- _Directions for this task_
Copy from the first line below down to and including the line with "COL = scene.collection". Skip the pictures.

++++ Material for this exercise

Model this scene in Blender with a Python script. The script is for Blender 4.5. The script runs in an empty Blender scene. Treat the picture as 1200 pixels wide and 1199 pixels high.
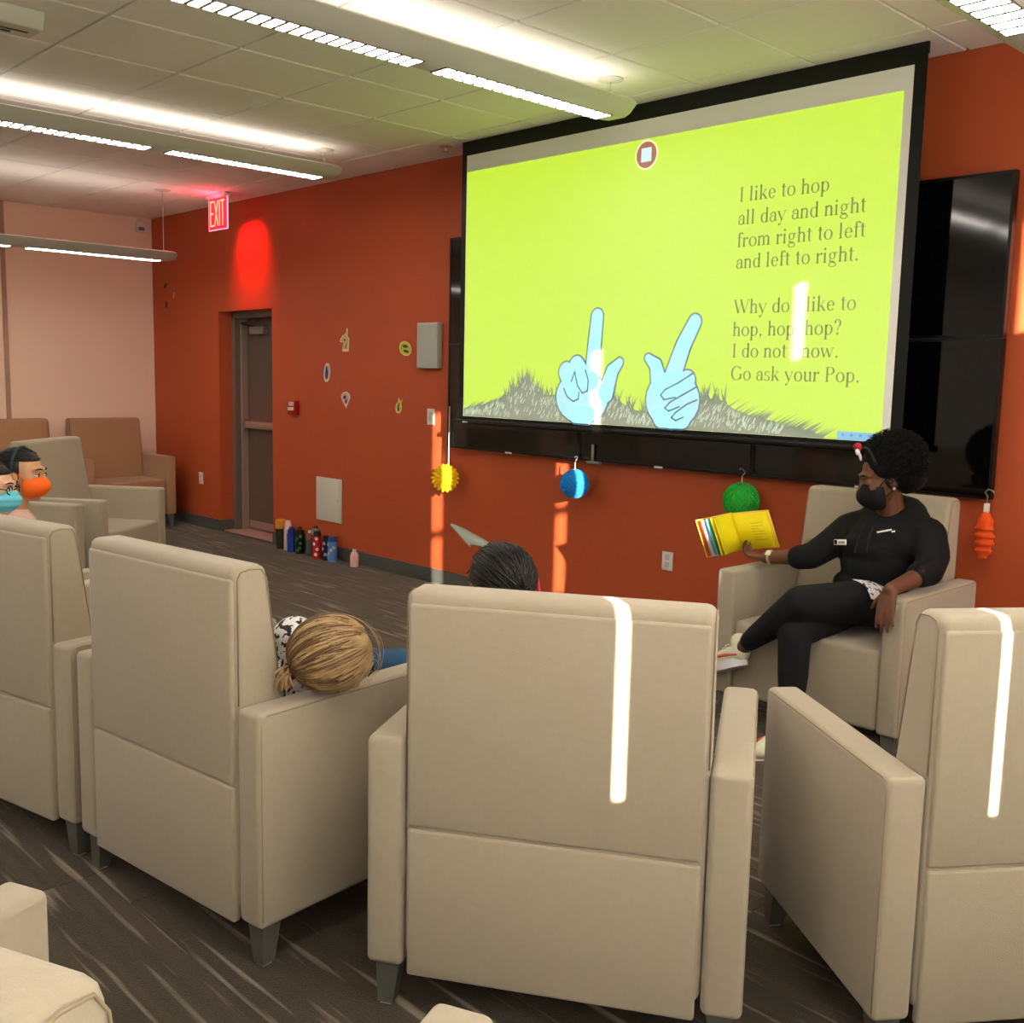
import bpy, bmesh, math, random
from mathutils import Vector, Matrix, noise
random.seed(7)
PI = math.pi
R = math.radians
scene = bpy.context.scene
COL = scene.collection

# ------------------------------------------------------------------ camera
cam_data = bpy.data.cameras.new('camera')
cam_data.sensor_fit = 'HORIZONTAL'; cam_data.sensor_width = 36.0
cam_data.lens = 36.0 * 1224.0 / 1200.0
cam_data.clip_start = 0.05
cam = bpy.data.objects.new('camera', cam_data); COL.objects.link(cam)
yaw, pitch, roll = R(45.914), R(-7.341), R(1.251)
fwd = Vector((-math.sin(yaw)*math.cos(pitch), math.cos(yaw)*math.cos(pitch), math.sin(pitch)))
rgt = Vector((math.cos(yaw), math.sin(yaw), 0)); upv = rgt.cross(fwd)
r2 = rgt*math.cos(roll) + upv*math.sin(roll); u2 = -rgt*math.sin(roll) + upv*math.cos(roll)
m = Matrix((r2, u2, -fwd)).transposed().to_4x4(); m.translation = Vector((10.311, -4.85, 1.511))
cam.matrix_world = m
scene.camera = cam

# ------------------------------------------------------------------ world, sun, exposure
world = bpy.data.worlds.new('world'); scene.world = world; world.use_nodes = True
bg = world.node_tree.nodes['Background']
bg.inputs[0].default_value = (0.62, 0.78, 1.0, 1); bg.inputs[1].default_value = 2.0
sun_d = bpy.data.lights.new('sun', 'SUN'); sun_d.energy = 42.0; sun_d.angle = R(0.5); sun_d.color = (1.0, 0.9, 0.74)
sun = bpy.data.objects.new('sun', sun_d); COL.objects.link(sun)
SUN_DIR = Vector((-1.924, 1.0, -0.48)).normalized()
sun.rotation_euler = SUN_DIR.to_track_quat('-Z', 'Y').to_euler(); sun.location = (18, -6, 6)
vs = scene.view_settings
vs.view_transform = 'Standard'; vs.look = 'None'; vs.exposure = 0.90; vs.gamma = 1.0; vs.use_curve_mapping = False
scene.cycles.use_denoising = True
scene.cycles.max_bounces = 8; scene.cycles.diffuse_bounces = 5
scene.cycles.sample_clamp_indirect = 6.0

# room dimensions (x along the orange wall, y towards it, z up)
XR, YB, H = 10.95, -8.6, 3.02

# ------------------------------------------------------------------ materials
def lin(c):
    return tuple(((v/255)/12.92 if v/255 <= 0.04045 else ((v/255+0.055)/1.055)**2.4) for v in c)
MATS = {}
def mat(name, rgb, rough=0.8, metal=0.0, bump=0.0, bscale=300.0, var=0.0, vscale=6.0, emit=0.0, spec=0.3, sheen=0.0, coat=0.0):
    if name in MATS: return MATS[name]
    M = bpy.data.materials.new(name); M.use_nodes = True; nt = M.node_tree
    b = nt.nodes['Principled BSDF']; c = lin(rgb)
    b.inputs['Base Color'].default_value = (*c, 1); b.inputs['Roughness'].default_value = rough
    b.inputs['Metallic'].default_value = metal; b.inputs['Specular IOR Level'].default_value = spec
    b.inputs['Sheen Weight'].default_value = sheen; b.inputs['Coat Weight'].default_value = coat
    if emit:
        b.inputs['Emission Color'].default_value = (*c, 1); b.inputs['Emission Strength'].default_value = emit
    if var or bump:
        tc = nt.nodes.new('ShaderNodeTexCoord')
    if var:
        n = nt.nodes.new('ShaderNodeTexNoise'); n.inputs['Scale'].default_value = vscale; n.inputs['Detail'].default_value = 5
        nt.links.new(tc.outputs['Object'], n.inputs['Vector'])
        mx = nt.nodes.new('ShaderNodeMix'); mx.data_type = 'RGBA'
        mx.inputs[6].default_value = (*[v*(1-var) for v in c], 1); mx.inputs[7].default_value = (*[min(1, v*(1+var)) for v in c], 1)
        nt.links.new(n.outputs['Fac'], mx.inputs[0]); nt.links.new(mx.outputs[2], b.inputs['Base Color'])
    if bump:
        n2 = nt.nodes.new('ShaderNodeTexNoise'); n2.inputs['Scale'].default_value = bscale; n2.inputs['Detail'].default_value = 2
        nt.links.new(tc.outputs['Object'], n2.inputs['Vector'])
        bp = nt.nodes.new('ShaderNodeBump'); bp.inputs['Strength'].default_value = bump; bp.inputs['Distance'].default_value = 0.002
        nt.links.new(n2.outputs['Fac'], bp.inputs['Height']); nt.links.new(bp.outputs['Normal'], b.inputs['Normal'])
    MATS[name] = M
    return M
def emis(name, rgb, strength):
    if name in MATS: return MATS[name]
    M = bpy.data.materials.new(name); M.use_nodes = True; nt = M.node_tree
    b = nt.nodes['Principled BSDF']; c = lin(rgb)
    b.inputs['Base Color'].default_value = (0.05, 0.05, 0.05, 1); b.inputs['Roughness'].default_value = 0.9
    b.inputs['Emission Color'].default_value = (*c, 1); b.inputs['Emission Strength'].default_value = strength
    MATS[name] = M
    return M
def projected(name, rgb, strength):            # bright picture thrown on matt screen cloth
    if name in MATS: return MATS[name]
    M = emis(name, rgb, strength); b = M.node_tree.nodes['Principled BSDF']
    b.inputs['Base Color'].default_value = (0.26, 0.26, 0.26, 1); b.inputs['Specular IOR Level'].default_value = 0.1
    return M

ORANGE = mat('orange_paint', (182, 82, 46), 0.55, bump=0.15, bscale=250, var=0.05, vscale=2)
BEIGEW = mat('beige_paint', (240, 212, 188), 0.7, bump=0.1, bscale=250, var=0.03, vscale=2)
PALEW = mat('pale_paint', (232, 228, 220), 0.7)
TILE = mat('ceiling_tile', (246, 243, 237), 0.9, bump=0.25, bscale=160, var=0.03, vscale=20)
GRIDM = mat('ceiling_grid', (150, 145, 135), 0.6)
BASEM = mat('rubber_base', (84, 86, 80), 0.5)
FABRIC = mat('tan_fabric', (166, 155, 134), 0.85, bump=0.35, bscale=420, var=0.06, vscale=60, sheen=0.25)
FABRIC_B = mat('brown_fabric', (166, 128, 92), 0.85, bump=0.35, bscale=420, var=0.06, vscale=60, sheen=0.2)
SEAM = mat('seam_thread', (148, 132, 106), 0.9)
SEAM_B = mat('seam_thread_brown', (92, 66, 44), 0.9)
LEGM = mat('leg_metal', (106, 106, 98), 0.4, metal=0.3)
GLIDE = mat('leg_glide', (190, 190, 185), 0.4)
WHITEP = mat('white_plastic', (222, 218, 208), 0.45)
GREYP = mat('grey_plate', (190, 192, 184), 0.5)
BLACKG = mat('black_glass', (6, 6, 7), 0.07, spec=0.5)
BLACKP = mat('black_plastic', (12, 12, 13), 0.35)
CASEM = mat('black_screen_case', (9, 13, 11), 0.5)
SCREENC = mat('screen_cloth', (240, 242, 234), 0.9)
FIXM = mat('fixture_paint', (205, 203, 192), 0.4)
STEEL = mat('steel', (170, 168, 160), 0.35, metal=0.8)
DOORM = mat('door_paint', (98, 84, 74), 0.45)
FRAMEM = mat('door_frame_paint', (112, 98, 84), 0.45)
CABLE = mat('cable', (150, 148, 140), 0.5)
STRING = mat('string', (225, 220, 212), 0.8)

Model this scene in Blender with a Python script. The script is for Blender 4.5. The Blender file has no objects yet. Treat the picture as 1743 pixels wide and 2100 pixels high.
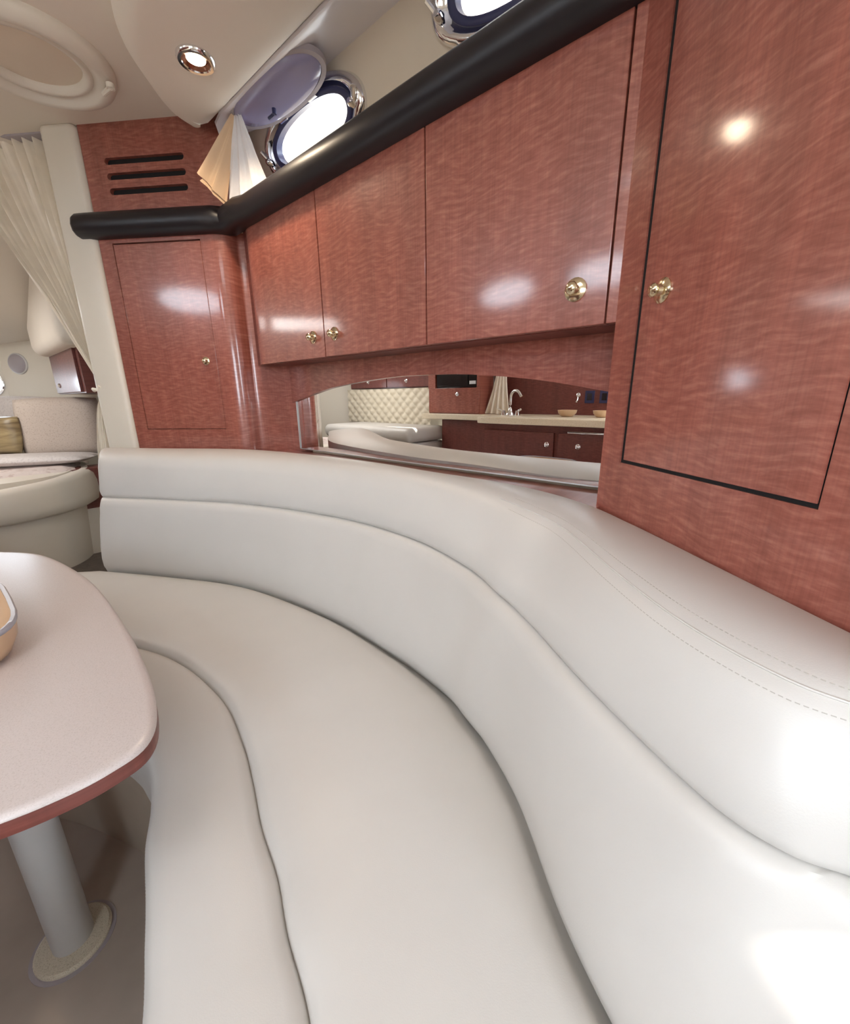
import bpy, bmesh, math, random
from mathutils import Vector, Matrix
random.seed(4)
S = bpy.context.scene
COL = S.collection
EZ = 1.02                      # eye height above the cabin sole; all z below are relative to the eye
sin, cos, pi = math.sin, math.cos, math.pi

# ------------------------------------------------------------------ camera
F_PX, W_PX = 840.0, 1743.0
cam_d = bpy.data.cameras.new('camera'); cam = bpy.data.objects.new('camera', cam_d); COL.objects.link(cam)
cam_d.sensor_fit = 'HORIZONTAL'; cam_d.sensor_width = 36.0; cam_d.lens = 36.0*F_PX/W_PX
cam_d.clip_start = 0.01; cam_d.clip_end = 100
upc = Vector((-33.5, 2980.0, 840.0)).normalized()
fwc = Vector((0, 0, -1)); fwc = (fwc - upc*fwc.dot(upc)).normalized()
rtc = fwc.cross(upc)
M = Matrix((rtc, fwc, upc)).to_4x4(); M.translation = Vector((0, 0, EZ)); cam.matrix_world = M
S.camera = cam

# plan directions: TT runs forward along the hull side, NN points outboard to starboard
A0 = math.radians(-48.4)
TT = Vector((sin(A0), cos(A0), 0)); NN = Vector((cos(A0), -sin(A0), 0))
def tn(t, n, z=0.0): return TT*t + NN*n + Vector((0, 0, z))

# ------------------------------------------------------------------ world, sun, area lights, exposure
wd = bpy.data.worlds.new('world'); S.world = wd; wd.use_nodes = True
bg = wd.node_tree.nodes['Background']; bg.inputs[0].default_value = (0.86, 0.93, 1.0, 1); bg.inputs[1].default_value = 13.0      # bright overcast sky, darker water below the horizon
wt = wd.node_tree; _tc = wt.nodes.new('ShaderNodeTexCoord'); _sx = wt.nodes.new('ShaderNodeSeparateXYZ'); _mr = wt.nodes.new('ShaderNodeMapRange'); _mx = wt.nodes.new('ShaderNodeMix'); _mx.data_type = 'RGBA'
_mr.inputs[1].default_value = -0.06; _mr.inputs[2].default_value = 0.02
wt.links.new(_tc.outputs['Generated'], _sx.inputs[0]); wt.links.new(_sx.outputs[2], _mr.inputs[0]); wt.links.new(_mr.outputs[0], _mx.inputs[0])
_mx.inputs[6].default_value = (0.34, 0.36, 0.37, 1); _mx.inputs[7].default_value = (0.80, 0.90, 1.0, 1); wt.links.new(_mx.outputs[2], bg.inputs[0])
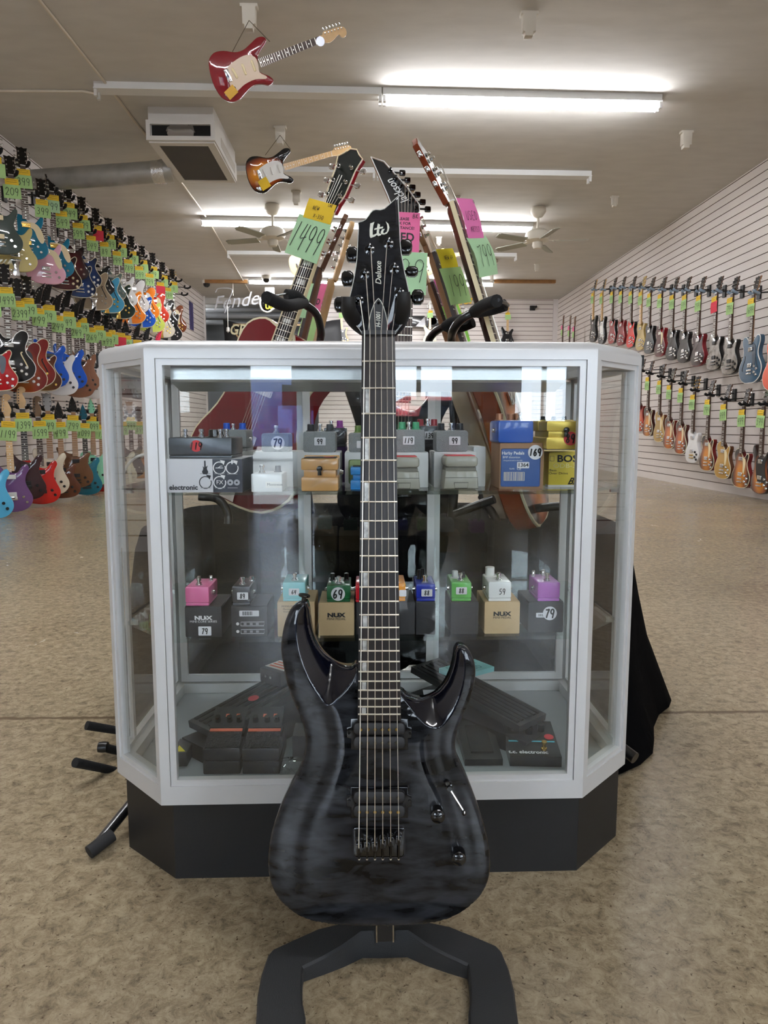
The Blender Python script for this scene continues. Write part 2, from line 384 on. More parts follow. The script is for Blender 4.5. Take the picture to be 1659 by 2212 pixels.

++++++++

- _Answer for the task_
Model this scene in Blender with a Python script. The script is for Blender 4.5. The script runs in an empty Blender scene. Treat the picture as 1200 pixels wide and 1199 pixels high.
import bpy, bmesh, math, random
from mathutils import Vector, Matrix, noise
random.seed(7)
PI = math.pi
R = math.radians
scene = bpy.context.scene
COL = scene.collection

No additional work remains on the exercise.